Noch einmal, am 75. Geburtstag im Jahr 1990, versammelten sich an mehreren Plätzen Münchens 300 Musiker und 200 Gebirgsschützen zum Gedenken an den zwei Jahre zuvor verstorbenen Landesvater. Orffs "O Fortuna" erklang, von drei Türmen und Hochhäusern schmetterten Fanfaren.
Strauß' Lieblingsjünger
Dann ergriffen der CSU-Bezirksvorsitzende Peter Gauweiler und Ministerpräsident Max Streibl das Wort zum Gedenken dessen, der sie einst zu seinen Lieblingsjüngern erkoren hatte.

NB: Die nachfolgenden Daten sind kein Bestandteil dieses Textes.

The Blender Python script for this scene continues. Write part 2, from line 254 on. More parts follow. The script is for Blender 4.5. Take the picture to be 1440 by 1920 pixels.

Verglichen mit früher, war dies eine bescheidene Veranstaltung. Konnte es daran liegen — die Frage ließ ich in diesem dritten Geburtstagsbericht offen –, dass der irgendwie monarchistisch gefärbte Freistaat, nachdem er so lange eine Sonderrolle gespielt hatte, im wiedervereinigten Deutschland nur noch eines von 16 Bundesländern sein würde?
Landesvater Streibl indes, der 1993 über die Amigo-Affäre stürzen sollte, eiferte dem verstorbenen Vorgänger bei der Jubiläumsfeier noch einmal nach: Bayern werde doch wieder ins Zentrum rücken – als "Herzland Europas".